To help counter the first fuel rate increases in more than 25 years, legislators have attached multiple tax breaks to the plan. Specifically, the latest offering includes elimination of the state income taxes paid by most retirees and abolishing the estate tax. The earned income tax credit would also be increased. In addition, veterans and certain motorists would also get tax breaks.

Dropped from the plan is an agreement reached one month ago between Christie and Prieto to offset the fuel tax rate increases by reducing the state’s 7 percent sales tax by one penny.

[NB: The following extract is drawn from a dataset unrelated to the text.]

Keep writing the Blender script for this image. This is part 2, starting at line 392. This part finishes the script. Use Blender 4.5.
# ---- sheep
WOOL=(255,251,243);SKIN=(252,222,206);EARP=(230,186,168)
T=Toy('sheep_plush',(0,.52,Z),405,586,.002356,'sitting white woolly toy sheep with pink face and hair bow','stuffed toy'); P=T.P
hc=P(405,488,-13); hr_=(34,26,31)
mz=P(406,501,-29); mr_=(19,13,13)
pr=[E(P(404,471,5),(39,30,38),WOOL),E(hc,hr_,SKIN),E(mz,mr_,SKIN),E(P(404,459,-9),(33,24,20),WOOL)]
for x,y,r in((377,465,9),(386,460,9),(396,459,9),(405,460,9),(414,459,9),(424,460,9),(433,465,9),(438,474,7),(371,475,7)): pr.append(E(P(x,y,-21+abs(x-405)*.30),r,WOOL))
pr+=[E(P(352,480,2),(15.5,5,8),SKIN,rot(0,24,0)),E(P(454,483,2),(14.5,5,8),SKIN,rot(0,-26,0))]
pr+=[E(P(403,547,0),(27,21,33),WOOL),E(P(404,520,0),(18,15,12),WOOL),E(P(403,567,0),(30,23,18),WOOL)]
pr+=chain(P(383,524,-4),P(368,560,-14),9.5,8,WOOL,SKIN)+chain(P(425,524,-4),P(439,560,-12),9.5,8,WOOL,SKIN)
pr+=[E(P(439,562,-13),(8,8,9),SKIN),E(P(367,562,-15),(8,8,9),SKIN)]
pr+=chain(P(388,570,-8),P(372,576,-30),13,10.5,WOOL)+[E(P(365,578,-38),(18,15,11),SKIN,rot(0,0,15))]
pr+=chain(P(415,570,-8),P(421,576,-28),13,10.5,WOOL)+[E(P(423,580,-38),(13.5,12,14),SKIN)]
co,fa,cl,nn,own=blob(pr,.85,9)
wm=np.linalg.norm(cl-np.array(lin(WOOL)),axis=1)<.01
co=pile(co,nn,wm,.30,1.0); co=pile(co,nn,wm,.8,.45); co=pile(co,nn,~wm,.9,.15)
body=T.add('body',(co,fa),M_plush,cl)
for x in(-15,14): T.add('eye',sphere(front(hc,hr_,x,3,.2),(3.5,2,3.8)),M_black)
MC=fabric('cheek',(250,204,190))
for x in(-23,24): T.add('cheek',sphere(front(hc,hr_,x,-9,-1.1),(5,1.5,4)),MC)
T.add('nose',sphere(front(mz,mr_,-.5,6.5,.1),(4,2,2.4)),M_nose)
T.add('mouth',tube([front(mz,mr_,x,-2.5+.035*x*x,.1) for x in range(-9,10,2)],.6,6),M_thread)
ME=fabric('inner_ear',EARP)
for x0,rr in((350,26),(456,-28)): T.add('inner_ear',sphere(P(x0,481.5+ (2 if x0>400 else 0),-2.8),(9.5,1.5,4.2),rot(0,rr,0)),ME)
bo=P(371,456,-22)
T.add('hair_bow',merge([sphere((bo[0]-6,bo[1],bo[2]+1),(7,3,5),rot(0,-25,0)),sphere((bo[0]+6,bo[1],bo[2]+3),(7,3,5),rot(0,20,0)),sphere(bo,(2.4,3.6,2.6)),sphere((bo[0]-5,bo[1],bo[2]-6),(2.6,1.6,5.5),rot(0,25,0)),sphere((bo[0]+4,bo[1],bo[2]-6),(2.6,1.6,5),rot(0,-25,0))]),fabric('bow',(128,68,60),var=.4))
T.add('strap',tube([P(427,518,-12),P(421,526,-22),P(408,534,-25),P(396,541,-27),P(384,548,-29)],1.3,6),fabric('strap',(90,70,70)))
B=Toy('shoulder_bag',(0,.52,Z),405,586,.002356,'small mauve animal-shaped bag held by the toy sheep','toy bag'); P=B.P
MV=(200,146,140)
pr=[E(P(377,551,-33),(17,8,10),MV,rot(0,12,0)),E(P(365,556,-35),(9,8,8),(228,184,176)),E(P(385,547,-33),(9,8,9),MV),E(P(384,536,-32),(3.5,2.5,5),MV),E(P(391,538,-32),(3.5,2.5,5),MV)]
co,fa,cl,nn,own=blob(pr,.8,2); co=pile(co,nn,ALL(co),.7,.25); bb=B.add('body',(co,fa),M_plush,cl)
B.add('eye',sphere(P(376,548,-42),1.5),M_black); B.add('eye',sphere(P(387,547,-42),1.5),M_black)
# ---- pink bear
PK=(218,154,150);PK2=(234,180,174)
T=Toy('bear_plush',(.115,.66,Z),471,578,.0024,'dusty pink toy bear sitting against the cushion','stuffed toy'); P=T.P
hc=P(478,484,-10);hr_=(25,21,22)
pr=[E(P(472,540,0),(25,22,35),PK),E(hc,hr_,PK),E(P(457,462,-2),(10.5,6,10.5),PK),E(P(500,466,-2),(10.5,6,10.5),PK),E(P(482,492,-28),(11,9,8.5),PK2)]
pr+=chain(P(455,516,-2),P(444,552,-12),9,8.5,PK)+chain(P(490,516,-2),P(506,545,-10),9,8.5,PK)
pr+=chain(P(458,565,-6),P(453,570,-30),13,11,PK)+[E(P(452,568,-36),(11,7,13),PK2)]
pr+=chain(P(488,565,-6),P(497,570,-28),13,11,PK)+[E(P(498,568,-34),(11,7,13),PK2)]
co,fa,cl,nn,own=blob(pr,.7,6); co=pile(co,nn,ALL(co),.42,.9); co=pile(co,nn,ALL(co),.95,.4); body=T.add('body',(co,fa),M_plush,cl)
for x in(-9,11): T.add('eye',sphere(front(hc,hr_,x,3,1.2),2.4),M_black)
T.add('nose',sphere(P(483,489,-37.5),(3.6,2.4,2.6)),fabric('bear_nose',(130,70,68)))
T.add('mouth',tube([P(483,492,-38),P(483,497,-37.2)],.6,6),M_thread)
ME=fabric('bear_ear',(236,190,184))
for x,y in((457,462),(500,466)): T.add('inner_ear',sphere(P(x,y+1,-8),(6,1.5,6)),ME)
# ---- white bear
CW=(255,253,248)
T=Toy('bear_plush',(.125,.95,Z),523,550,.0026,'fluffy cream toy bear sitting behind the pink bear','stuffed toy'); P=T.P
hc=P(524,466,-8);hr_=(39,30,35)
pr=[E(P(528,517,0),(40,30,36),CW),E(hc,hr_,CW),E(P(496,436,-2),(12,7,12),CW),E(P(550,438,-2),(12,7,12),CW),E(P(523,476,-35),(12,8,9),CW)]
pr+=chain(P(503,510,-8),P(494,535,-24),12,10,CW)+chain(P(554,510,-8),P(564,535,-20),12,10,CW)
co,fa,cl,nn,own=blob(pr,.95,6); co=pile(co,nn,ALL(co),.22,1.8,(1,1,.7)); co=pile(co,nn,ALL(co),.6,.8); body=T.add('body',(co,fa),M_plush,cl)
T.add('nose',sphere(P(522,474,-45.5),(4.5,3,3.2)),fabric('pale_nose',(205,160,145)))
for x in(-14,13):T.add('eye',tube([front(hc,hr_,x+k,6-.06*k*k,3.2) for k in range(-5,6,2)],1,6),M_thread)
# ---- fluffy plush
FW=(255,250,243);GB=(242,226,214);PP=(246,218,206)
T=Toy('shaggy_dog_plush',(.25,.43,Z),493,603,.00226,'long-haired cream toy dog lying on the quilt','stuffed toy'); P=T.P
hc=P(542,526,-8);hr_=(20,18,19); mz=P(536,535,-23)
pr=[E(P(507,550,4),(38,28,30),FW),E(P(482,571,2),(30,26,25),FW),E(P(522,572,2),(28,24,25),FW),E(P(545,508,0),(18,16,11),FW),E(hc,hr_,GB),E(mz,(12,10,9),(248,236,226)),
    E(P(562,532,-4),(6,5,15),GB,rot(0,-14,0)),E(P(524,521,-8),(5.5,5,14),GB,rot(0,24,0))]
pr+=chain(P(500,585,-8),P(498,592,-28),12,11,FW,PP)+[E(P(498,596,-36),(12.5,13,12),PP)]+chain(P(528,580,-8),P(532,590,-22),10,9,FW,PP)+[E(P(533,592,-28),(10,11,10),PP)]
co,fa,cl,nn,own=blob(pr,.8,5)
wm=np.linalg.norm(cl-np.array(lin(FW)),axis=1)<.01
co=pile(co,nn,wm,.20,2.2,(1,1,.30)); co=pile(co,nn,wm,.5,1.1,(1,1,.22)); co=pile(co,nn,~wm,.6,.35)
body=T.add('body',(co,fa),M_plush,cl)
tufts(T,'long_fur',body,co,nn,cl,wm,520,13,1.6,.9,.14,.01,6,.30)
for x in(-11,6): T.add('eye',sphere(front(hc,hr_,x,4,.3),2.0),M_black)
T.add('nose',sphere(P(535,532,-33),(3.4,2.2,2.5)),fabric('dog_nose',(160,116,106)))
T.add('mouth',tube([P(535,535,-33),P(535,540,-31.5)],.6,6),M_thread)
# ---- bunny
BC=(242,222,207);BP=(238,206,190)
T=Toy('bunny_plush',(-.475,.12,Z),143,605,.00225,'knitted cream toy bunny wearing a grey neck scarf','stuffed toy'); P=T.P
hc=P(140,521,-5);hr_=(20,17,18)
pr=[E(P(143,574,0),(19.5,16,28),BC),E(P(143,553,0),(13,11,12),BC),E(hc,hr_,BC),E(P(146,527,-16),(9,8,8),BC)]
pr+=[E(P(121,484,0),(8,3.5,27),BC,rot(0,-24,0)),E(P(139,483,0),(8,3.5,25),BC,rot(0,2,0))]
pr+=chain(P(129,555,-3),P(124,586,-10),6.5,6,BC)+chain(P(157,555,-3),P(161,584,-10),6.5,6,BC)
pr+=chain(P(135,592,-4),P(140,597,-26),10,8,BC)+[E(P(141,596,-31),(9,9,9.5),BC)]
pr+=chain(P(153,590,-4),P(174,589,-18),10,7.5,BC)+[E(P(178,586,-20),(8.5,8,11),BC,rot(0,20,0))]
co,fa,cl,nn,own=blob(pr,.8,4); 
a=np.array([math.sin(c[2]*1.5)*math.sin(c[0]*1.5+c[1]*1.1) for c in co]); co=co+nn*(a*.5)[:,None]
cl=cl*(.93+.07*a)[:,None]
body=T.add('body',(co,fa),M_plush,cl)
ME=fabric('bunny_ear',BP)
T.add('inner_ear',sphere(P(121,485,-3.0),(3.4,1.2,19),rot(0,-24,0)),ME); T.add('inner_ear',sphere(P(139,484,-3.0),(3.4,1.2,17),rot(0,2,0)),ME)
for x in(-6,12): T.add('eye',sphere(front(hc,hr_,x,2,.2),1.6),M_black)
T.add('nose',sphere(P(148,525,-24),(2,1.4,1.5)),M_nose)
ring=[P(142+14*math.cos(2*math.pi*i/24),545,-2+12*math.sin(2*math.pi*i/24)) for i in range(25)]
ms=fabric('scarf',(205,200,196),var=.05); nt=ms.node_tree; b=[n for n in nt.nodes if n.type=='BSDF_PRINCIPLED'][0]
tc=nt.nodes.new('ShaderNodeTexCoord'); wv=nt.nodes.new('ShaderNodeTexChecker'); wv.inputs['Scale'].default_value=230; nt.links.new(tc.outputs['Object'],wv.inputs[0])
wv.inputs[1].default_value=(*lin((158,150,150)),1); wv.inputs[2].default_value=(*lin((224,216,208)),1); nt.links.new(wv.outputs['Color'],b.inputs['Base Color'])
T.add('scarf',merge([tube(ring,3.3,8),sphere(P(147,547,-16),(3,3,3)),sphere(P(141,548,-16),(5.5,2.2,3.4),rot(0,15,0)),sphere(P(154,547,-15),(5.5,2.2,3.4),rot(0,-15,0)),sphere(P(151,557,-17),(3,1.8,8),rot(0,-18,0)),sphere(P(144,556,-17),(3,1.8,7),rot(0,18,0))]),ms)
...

Sweeney blocked the effort’s passage citing concerns about what a sales tax cut would do to future state budgets.

Prieto said the stalemate cannot continue.

“With efforts to negotiate a compromise with the governor stalled, I’m pleased to reach this new compromise that will provide much-needed investment in our state’s infrastructure and tax relief,” Prieto said in prepared remarks.

Christie, a Republican, says the Democratic tax plan does not represent tax fairness to the state’s residents. As a result, he said in prepared remarks the current proposal is “dead on arrival.”

“As I have said for two years, any solution for a Transportation Trust Fund must have as its foundation tax fairness. This proposal does not,” Christie stated.

Gail Toth, executive director of the New Jersey Motor Truck Association, called on state lawmakers to stop lingering on the issue.

“Shame on all of them; they should have taken care of this a decade ago,” Toth told Land Line. “We had a blue ribbon commission 10 years ago that put out recommendations. Everyone got on board. The plan, which was doable for everybody, was to raise the fuel tax by a nickel over four or five years.”

Instead, Toth said politicians have been afraid to raise the fuel tax.

“They will raise everything else but the fuel tax. Because of that, even though everyone supported the blue ribbon panel’s recommendations 10 years ago, nobody had the decency to just do it. Politically, they thought it would be disastrous. So, 10 years later we are out of money. ... Now, it’s all over. They have to do something.”

The full Senate could vote on the revised plan as early as Monday, Aug. 1. If approved there, it would head to the Assembly for final consideration before moving to the governor’s desk for his expected veto.

Toth said it is unclear whether Sweeney and Prieto have a veto-proof majority. “Honestly, we don’t know where this is going.”